[Description of the task]: Reproduce all the entries exactly.

(Scene modeling code data)
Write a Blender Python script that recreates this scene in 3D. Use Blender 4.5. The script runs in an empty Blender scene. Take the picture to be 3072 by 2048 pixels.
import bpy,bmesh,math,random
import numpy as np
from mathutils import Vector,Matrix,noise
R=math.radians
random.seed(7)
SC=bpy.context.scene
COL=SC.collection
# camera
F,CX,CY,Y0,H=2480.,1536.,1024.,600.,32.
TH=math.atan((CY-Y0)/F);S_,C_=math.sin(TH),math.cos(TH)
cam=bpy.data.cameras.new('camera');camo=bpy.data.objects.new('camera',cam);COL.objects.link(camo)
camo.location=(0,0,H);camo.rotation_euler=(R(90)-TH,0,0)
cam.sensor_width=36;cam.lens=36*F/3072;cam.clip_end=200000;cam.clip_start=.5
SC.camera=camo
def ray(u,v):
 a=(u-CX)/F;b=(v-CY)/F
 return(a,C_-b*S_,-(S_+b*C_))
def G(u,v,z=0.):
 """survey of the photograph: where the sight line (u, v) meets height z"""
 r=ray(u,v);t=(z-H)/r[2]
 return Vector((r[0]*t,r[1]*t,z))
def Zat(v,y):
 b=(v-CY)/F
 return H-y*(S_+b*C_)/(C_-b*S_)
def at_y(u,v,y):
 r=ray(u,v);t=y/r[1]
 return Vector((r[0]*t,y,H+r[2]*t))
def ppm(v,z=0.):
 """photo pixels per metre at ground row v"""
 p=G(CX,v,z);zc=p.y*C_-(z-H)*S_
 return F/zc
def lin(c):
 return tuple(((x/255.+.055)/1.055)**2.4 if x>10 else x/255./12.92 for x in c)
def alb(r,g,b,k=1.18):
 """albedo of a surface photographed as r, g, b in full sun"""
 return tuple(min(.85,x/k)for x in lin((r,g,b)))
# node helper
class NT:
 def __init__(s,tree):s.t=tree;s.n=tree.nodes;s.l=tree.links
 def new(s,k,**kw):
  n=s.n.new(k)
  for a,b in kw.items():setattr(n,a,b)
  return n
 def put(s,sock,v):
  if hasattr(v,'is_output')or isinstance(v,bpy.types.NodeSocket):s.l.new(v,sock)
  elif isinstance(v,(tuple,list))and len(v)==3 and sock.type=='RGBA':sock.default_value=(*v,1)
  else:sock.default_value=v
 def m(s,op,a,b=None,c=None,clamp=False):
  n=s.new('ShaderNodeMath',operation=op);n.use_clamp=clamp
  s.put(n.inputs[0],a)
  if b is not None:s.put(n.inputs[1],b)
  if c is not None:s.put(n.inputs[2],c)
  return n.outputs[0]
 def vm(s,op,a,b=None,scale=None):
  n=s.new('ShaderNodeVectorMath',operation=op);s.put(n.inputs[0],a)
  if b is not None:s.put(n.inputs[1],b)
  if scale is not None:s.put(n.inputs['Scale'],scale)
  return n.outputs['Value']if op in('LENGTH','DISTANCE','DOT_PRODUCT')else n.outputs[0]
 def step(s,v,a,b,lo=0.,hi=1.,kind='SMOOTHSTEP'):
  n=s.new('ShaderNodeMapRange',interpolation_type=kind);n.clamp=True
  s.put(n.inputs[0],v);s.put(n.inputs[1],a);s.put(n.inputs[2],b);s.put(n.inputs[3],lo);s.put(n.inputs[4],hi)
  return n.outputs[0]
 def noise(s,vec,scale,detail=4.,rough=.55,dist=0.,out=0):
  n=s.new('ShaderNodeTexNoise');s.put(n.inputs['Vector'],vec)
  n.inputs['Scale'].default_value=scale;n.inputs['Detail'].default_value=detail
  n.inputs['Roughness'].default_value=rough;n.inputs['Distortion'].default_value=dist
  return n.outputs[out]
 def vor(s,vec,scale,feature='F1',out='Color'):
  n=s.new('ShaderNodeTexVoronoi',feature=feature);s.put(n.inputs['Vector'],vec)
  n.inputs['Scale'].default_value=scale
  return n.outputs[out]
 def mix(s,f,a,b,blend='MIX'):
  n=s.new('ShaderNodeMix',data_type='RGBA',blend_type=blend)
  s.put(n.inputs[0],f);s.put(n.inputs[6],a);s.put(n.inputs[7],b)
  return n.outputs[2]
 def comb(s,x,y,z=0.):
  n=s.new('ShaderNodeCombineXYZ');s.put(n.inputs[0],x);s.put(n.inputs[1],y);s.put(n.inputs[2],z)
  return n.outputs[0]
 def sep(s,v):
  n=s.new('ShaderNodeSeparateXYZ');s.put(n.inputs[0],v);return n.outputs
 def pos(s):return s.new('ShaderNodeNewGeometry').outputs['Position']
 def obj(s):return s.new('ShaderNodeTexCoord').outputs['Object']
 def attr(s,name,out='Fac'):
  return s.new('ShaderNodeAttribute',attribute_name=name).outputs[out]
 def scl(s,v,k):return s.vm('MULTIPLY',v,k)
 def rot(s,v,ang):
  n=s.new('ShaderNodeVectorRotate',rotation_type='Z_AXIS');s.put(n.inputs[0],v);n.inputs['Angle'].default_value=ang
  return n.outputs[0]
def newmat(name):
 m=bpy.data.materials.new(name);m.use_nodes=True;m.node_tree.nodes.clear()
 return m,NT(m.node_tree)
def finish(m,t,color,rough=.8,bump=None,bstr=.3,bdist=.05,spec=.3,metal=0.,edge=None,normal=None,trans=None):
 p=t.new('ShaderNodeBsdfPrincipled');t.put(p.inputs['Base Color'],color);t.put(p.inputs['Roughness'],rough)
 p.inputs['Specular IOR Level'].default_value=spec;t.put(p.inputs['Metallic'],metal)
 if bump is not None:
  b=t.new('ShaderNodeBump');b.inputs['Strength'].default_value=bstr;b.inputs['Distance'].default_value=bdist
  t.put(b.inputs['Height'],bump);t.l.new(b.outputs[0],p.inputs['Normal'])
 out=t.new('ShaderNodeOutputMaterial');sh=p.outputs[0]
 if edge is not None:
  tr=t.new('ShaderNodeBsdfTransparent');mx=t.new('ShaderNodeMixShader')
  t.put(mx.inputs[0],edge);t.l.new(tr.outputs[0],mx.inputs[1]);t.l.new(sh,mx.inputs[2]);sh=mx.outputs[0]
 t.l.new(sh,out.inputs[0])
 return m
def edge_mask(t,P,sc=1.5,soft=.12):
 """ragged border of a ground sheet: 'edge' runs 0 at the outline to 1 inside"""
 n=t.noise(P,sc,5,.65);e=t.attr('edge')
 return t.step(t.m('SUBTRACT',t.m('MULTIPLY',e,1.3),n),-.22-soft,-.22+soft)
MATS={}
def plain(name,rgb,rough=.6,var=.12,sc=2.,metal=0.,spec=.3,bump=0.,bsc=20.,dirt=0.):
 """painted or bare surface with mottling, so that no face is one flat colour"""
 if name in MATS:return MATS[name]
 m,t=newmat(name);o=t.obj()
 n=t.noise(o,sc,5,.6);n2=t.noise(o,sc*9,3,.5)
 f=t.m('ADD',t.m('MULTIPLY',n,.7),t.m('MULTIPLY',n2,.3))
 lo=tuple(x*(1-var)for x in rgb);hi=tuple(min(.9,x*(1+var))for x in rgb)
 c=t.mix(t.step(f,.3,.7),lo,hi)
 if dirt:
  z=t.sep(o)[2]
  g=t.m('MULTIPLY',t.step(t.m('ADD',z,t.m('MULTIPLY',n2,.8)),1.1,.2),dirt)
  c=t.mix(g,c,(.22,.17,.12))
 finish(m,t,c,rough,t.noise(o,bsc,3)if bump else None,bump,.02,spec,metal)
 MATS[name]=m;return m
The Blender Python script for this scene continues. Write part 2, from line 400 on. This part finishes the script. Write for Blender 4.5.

[Response to this exercise]:
Write a Blender Python script that recreates this scene in 3D. Use Blender 4.5. The script runs in an empty Blender scene. Take the picture to be 3072 by 2048 pixels.
import bpy,bmesh,math,random
import numpy as np
from mathutils import Vector,Matrix,noise
R=math.radians
random.seed(7)
SC=bpy.context.scene
COL=SC.collection
# camera
F,CX,CY,Y0,H=2480.,1536.,1024.,600.,32.
TH=math.atan((CY-Y0)/F);S_,C_=math.sin(TH),math.cos(TH)
cam=bpy.data.cameras.new('camera');camo=bpy.data.objects.new('camera',cam);COL.objects.link(camo)
camo.location=(0,0,H);camo.rotation_euler=(R(90)-TH,0,0)
cam.sensor_width=36;cam.lens=36*F/3072;cam.clip_end=200000;cam.clip_start=.5
SC.camera=camo
def ray(u,v):
 a=(u-CX)/F;b=(v-CY)/F
 return(a,C_-b*S_,-(S_+b*C_))
def G(u,v,z=0.):
 """survey of the photograph: where the sight line (u, v) meets height z"""
 r=ray(u,v);t=(z-H)/r[2]
 return Vector((r[0]*t,r[1]*t,z))
def Zat(v,y):
 b=(v-CY)/F
 return H-y*(S_+b*C_)/(C_-b*S_)
def at_y(u,v,y):
 r=ray(u,v);t=y/r[1]
 return Vector((r[0]*t,y,H+r[2]*t))
def ppm(v,z=0.):
 """photo pixels per metre at ground row v"""
 p=G(CX,v,z);zc=p.y*C_-(z-H)*S_
 return F/zc
def lin(c):
 return tuple(((x/255.+.055)/1.055)**2.4 if x>10 else x/255./12.92 for x in c)
def alb(r,g,b,k=1.18):
 """albedo of a surface photographed as r, g, b in full sun"""
 return tuple(min(.85,x/k)for x in lin((r,g,b)))
# node helper
class NT:
 def __init__(s,tree):s.t=tree;s.n=tree.nodes;s.l=tree.links
 def new(s,k,**kw):
  n=s.n.new(k)
  for a,b in kw.items():setattr(n,a,b)
  return n
 def put(s,sock,v):
  if hasattr(v,'is_output')or isinstance(v,bpy.types.NodeSocket):s.l.new(v,sock)
  elif isinstance(v,(tuple,list))and len(v)==3 and sock.type=='RGBA':sock.default_value=(*v,1)
  else:sock.default_value=v
 def m(s,op,a,b=None,c=None,clamp=False):
  n=s.new('ShaderNodeMath',operation=op);n.use_clamp=clamp
  s.put(n.inputs[0],a)
  if b is not None:s.put(n.inputs[1],b)
  if c is not None:s.put(n.inputs[2],c)
  return n.outputs[0]
 def vm(s,op,a,b=None,scale=None):
  n=s.new('ShaderNodeVectorMath',operation=op);s.put(n.inputs[0],a)
  if b is not None:s.put(n.inputs[1],b)
  if scale is not None:s.put(n.inputs['Scale'],scale)
  return n.outputs['Value']if op in('LENGTH','DISTANCE','DOT_PRODUCT')else n.outputs[0]
 def step(s,v,a,b,lo=0.,hi=1.,kind='SMOOTHSTEP'):
  n=s.new('ShaderNodeMapRange',interpolation_type=kind);n.clamp=True
  s.put(n.inputs[0],v);s.put(n.inputs[1],a);s.put(n.inputs[2],b);s.put(n.inputs[3],lo);s.put(n.inputs[4],hi)
  return n.outputs[0]
 def noise(s,vec,scale,detail=4.,rough=.55,dist=0.,out=0):
  n=s.new('ShaderNodeTexNoise');s.put(n.inputs['Vector'],vec)
  n.inputs['Scale'].default_value=scale;n.inputs['Detail'].default_value=detail
  n.inputs['Roughness'].default_value=rough;n.inputs['Distortion'].default_value=dist
  return n.outputs[out]
 def vor(s,vec,scale,feature='F1',out='Color'):
  n=s.new('ShaderNodeTexVoronoi',feature=feature);s.put(n.inputs['Vector'],vec)
  n.inputs['Scale'].default_value=scale
  return n.outputs[out]
 def mix(s,f,a,b,blend='MIX'):
  n=s.new('ShaderNodeMix',data_type='RGBA',blend_type=blend)
  s.put(n.inputs[0],f);s.put(n.inputs[6],a);s.put(n.inputs[7],b)
  return n.outputs[2]
 def comb(s,x,y,z=0.):
  n=s.new('ShaderNodeCombineXYZ');s.put(n.inputs[0],x);s.put(n.inputs[1],y);s.put(n.inputs[2],z)
  return n.outputs[0]
 def sep(s,v):
  n=s.new('ShaderNodeSeparateXYZ');s.put(n.inputs[0],v);return n.outputs
 def pos(s):return s.new('ShaderNodeNewGeometry').outputs['Position']
 def obj(s):return s.new('ShaderNodeTexCoord').outputs['Object']
 def attr(s,name,out='Fac'):
  return s.new('ShaderNodeAttribute',attribute_name=name).outputs[out]
 def scl(s,v,k):return s.vm('MULTIPLY',v,k)
 def rot(s,v,ang):
  n=s.new('ShaderNodeVectorRotate',rotation_type='Z_AXIS');s.put(n.inputs[0],v);n.inputs['Angle'].default_value=ang
  return n.outputs[0]
def newmat(name):
 m=bpy.data.materials.new(name);m.use_nodes=True;m.node_tree.nodes.clear()
 return m,NT(m.node_tree)
def finish(m,t,color,rough=.8,bump=None,bstr=.3,bdist=.05,spec=.3,metal=0.,edge=None,normal=None,trans=None):
 p=t.new('ShaderNodeBsdfPrincipled');t.put(p.inputs['Base Color'],color);t.put(p.inputs['Roughness'],rough)
 p.inputs['Specular IOR Level'].default_value=spec;t.put(p.inputs['Metallic'],metal)
 if bump is not None:
  b=t.new('ShaderNodeBump');b.inputs['Strength'].default_value=bstr;b.inputs['Distance'].default_value=bdist
  t.put(b.inputs['Height'],bump);t.l.new(b.outputs[0],p.inputs['Normal'])
 out=t.new('ShaderNodeOutputMaterial');sh=p.outputs[0]
 if edge is not None:
  tr=t.new('ShaderNodeBsdfTransparent');mx=t.new('ShaderNodeMixShader')
  t.put(mx.inputs[0],edge);t.l.new(tr.outputs[0],mx.inputs[1]);t.l.new(sh,mx.inputs[2]);sh=mx.outputs[0]
 t.l.new(sh,out.inputs[0])
 return m
def edge_mask(t,P,sc=1.5,soft=.12):
 """ragged border of a ground sheet: 'edge' runs 0 at the outline to 1 inside"""
 n=t.noise(P,sc,5,.65);e=t.attr('edge')
 return t.step(t.m('SUBTRACT',t.m('MULTIPLY',e,1.3),n),-.22-soft,-.22+soft)
MATS={}
def plain(name,rgb,rough=.6,var=.12,sc=2.,metal=0.,spec=.3,bump=0.,bsc=20.,dirt=0.):
 """painted or bare surface with mottling, so that no face is one flat colour"""
 if name in MATS:return MATS[name]
 m,t=newmat(name);o=t.obj()
 n=t.noise(o,sc,5,.6);n2=t.noise(o,sc*9,3,.5)
 f=t.m('ADD',t.m('MULTIPLY',n,.7),t.m('MULTIPLY',n2,.3))
 lo=tuple(x*(1-var)for x in rgb);hi=tuple(min(.9,x*(1+var))for x in rgb)
 c=t.mix(t.step(f,.3,.7),lo,hi)
 if dirt:
  z=t.sep(o)[2]
  g=t.m('MULTIPLY',t.step(t.m('ADD',z,t.m('MULTIPLY',n2,.8)),1.1,.2),dirt)
  c=t.mix(g,c,(.22,.17,.12))
 finish(m,t,c,rough,t.noise(o,bsc,3)if bump else None,bump,.02,spec,metal)
 MATS[name]=m;return m
The Blender Python script for this scene continues. Write part 2, from line 400 on. This part finishes the script. Write for Blender 4.5.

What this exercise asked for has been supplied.